To support operations during the restructuring period, Sleep Number has secured financing that will provide the liquidity needed to maintain day-to-day business activities while the sale process moves forward.
What does bankruptcy mean for customers and the industry?
For customers, the most immediate question is whether warranties, support services, and connected mattress features will remain available. Sleep Number has reassured consumers that existing products will continue to be supported and that the company’s digital platforms and customer service operations are expected to function normally throughout the restructuring process.
Company executives have framed the proposed acquisition as an opportunity to strengthen the business rather than dismantle it. Their goal is to preserve the Sleep Number brand, protect jobs where possible, and continue investing in innovation that has made the company a leader in the smart sleep category.
The Sleep Number bankruptcy filing also highlights the broader challenges facing the mattress and home furnishings industries.

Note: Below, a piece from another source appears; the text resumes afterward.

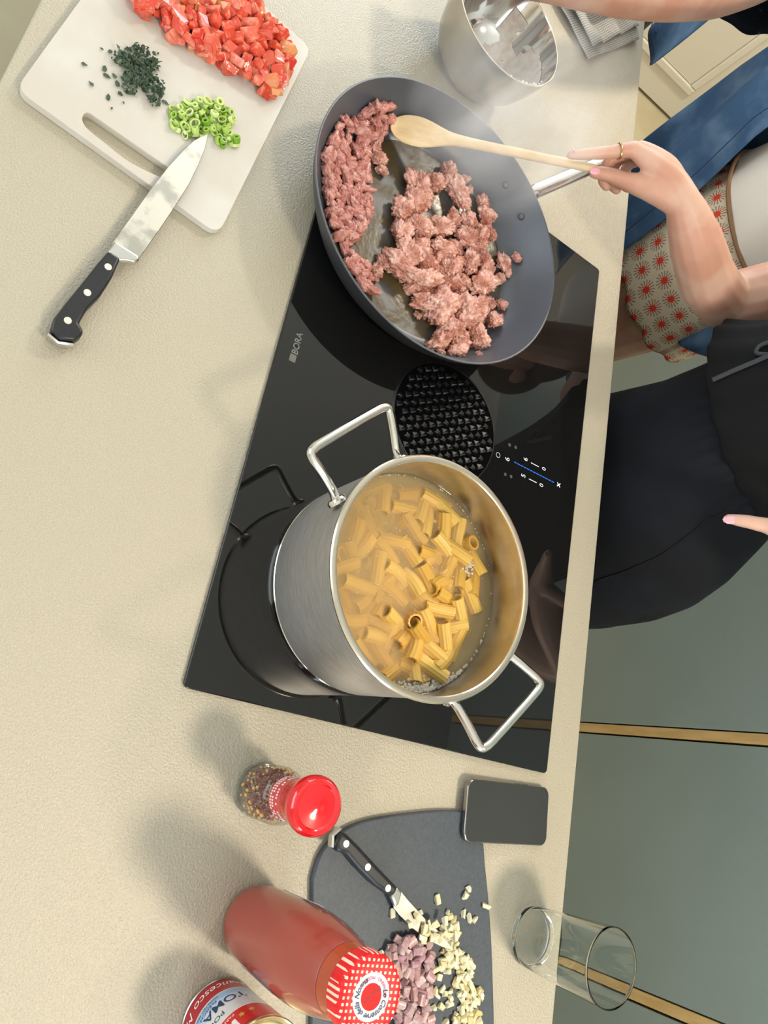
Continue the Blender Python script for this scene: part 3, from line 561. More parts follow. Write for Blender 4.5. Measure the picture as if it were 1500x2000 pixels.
def rigatoni(L=.037, ro=.0086, ri=.0064, n=48, bend=.05):
    V, F = [], []; k = 6
    for s in range(k + 1):
        t = s / k - .5; x = t * L; zc = -bend * L * (1 - (2 * t) ** 2)
        for j in range(n):
            a = 2 * pi * j / n; r = ro + (.00035 if j % 4 in (0, 1) else -.00025); V.append((x, r * math.cos(a), zc + r * math.sin(a)))
        for j in range(n):
            a = 2 * pi * j / n; V.append((x, ri * math.cos(a), zc + ri * math.sin(a)))
    for s in range(k):
        for j in range(n):
            j2 = (j + 1) % n; b = s * 2 * n; c = b + 2 * n; F.append((b + j, b + j2, c + j2, c + j)); F.append((b + n + j2, b + n + j, c + n + j, c + n + j2))
    for b in (0, k * 2 * n):
        for j in range(n): j2 = (j + 1) % n; F.append((b + j, b + n + j, b + n + j2, b + j2))
    return V, F
RM = [mesh('rigatoni', rigatoni(.037, bend=.03), M['pasta'], angle=60), mesh('rigatoni', rigatoni(.034, bend=.08), M['pasta'], angle=60), mesh('rigatoni', rigatoni(.040, .0083, bend=.0), M['pasta'], angle=60)]
rg = random.Random(12); first = None
circ = [(-.005 + .107 * math.cos(i * pi / 12), -.005 + .103 * math.sin(i * pi / 12)) for i in range(24)]
layers = [(wl - .006, .0150, 78), (wl - .015, .0150, 80), (wl - .026, .0160, 72), (wl - .038, .017, 62)]
for li, (z, dm, nn) in enumerate(layers):
    for (x, y) in scatter(circ, dm, nn, rg):
        up = rg.random() < .07; rot = (rg.uniform(0, 6.28), rg.uniform(1.0, 1.5) if up else rg.uniform(-.35, .35), rg.uniform(0, 6.28))
        # deeper towards the photographer, floating up at the far left side as in the pot
        dz = -.014 * max(0, min(1, (-y + .03) / .1)) + rg.uniform(-.004, .003) - (.008 if up else 0)
        for _ in range(40):
            ex = Matrix.Rotation(rot[2], 3, 'Z') @ Matrix.Rotation(rot[1], 3, 'Y') @ Vector((.019, 0, 0))
            if max(math.hypot(x + ex.x, y + ex.y), math.hypot(x - ex.x, y - ex.y)) < .112: break
            rot = (rot[0], rot[1], rg.uniform(0, 6.28))
        else: continue
        loc = (QC[0] + x, QC[1] + y, QZ + z + dz); me = RM[rg.randrange(3)]
        if first is None: first = obj('rigatoni', RM[0], None, None, loc, rot); tag(first, 'yellow rigatoni tube cooking in the steel pot', 'pasta', 'rigatoni in the pot')
        else: copy_at(first, me, loc, rot)
# foam: bubbles along the waterline and one small raft
rg = random.Random(3); fv = []
def bub(x, y, s): fv.append(xf(ico(1 if s < .0012 else 2), Matrix.Translation((x, y, wl)) @ Matrix.Diagonal((s, s, s * .6, 1))))
for i in range(480):
    a = rg.gauss(.30, .30); r = .1186 - abs(rg.gauss(0, .0062)) * max(.1, 1 - abs(a - .25) * 1.3); bub(r * math.cos(a), r * math.sin(a), rg.uniform(.0007, .0021))
for i in range(110): bub(-.045 + rg.gauss(0, .0070), .076 + rg.gauss(0, .0036), rg.uniform(.0006, .0018))
for i in range(110):
    a = rg.uniform(0, 6.28); bub(.1180 * math.cos(a), .1180 * math.sin(a), rg.uniform(.0004, .0012))
for i in range(120):
    a, r = rg.uniform(0, 6.28), .11 * math.sqrt(rg.random()); bub(r * math.cos(a), r * math.sin(a), rg.uniform(.0003, .0008))
fo = obj('starch_foam', join(*fv), M['bubble'], None, (QC[0], QC[1], QZ)); tag(fo, 'small white bubbles of foam along the waterline of the pot', 'foam', kind='stuff')

# ------------------------------------------------------------------ white cutting board with chopped vegetables
B0 = (.142, -.717)
cA, cB, cC = Vector((.302, -.853)), Vector((.335, -.620)), Vector((-.003, -.582)); cD = cA + (cC - cB)
outer = round_poly(rel([cA, cB, cC, cD], B0), .016)
slot = [tuple(p)[:2] for p in spline([(x - B0[0], y - B0[1], 0) for x, y in [(.290,-.790),(.281,-.787),(.281,-.776),(.284,-.745),(.287,-.715),(.290,-.692),(.2965,-.685),(.3035,-.690),(.307,-.705),(.309,-.725),(.3085,-.740),(.304,-.762),(.299,-.783)]], 3, True)]
wbd = obj('cutting_board', holed(outer, slot, .0004, .0100), M['board_white'], None, (B0[0], B0[1], 0), bevel=.0035, seg=3); tag(wbd, 'white plastic cutting board with handle slot, tomatoes and herbs on it', 'cutting board')
BT = .0102
def dice(seed, sx, sy, sz, j=.18):
    rg = random.Random(seed); bm = bmesh.new(); bmesh.ops.create_cube(bm, size=1)
    for v in bm.verts: v.co += Vector([rg.uniform(-j, j) for _ in range(3)]); v.co.x *= sx; v.co.y *= sy; v.co.z *= sz
    bmesh.ops.bevel(bm, geom=bm.edges[:], offset=.1 * min(sx, sy, sz), segments=2, affect='EDGES'); bm.verts.index_update()
    r = ([v.co.copy() for v in bm.verts], [[v.index for v in f.verts] for f in bm.faces]); bm.free(); return r
TOM = [(.112,-.793),(.127,-.784),(.117,-.764),(.120,-.748),(.127,-.733),(.120,-.718),(.122,-.702),(.115,-.681),(.124,-.672),(.113,-.654),(.114,-.640),(.117,-.618),(.110,-.605),(.090,-.612),(.073,-.603),(.040,-.610),(.025,-.627),(.014,-.645),(.003,-.663),(-.001,-.679),(-.020,-.690),(-.020,-.716),(.02,-.77),(.073,-.800),(.100,-.800)]
TMS = [mesh('tomato_cube', dice(i, 1.0 + .3 * (i % 3), .9, .66 + .1 * (i % 2), .19), M['tomato'], angle=50) for i in range(7)]
rg = random.Random(14); first = None
for layer, (dm, nn, zz) in enumerate(((.0100, 190, 0), (.0128, 100, .0075))):
    for (x, y) in scatter(TOM, dm, nn, rg):
        s = rg.uniform(.0100, .0165); loc = (x, y, BT + s * .44 + zz); rot = (rg.uniform(-.9, .9), rg.uniform(-.9, .9), rg.uniform(0, 6.28))
        if first is None: first = obj('tomato_cube', TMS[0], None, None, loc, rot); first.scale = (s, s, s); tag(first, 'red diced tomato cube in the pile on the white board', 'tomato', 'diced tomatoes on the white board')
        else: copy_at(first, TMS[rg.randrange(7)], loc, rot, (s, s, s))
core = obj('tomato_core', clump(77, .021, .013, .009, 3, .3, 1.2), mat('pink_tomato_core', C(206, 110, 96), .14, col2=C(224, 150, 132), vscale=90, sss=.3), None, (.066, -.620, BT + .008), (0, 0, -.4)); tag(core, 'pink wet tomato core at the end of the tomato pile', 'tomato')
# chopped herbs
HERB = [(.196,-.788),(.181,-.781),(.167,-.770),(.166,-.756),(.171,-.742),(.181,-.740),(.188,-.745),(.193,-.736),(.198,-.728),(.205,-.727),(.225,-.726),(.231,-.733),(.220,-.743),(.219,-.750),(.229,-.754),(.234,-.762),(.225,-.770),(.202,-.772),(.206,-.782),(.203,-.787)]
rg = random.Random(8)
def flake(rg, s):
    n = rg.randint(4, 6); pts = [(s * rg.uniform(.5, 1.2) * math.cos(2 * pi * i / n), s * rg.uniform(.35, .8) * math.sin(2 * pi * i / n)) for i in range(n)]; c = rg.uniform(-.4, .4) / max(s, 1e-5)
    tk = min(.00035, s * .12)
    if s > .5: tk = .1
    V = [(x, y, c * x * x * .5) for x, y in pts] + [(x, y, c * x * x * .5 + tk) for x, y in pts]
    return V, [tuple(range(n - 1, -1, -1)), tuple(range(n, 2 * n))] + [(i, (i + 1) % n, n + (i + 1) % n, n + i) for i in range(n)]
hv = []
for k in range(620):
    q = scatter(HERB, 0, 1, rg)[0]; h = rg.random() ** 1.6 * .009
    hv.append(xf(flake(rg, rg.uniform(.0016, .0036)), Matrix.Translation((q[0] - .2, q[1] + .757, .0012 + h)) @ (Matrix.Rotation(rg.uniform(0, 6.28), 4, 'Z') @ Matrix.Rotation(rg.uniform(-1, 1), 4, 'X') @ Matrix.Rotation(rg.uniform(-.7, .7), 4, 'Y'))))
hb_ = obj('chopped_herbs', join(*hv), M['herb'], None, (.2, -.757, BT), smooth=False); tag(hb_, 'pile of finely chopped dark green herbs on the white board', 'herbs', kind='stuff')
FM = [mesh('herb_flake', flake(rg, 1), M['herb'], False) for i in range(4)]; first = None
for i, (x, y) in enumerate([(.197,-.799),(.194,-.791),(.229,-.809),(.220,-.789),(.226,-.785),(.220,-.778),(.247,-.794),(.228,-.772),(.250,-.775),(.237,-.766),(.260,-.768),(.157,-.747),(.213,-.722),(.245,-.760)]):
    s = .0022 if i in (0, 10, 11, 13) else .0044; loc = (x, y, BT + .0012); rot = (rg.uniform(-.2, .2), rg.uniform(-.2, .2), rg.uniform(0, 6.28))
    if first is None: first = obj('herb_flake', FM[0], None, None, loc, rot); first.scale = (s, s, s); tag(first, 'stray dark herb flake beside the herb pile', 'herb flake', 'stray herb flakes on the white board')
    else: copy_at(first, FM[i % 4], loc, rot, (s, s, s))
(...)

Rising interest rates, inflation-driven consumer caution, and shifting spending habits have put pressure on companies that rely heavily on discretionary purchases. Several retailers across the sector have been forced to restructure operations, close stores, or seek new investment as market conditions remain difficult.
Even amid those challenges, Sleep Number retains significant value. The company’s established reputation, nationwide retail footprint, and proprietary sleep technology continue to make it an attractive acquisition target. Those strengths likely played a major role in attracting a multimillion-dollar offer despite the company’s financial difficulties.
As the bankruptcy process unfolds, investors, employees, and customers will be watching closely to see whether competing bids emerge and how quickly the sale can be completed. For now, Sleep Number is seeking to transform a period of financial hardship into a fresh start, with the proposed acquisition offering a chance to preserve one of the most recognized brands in the sleep technology market while positioning it for a more stable future.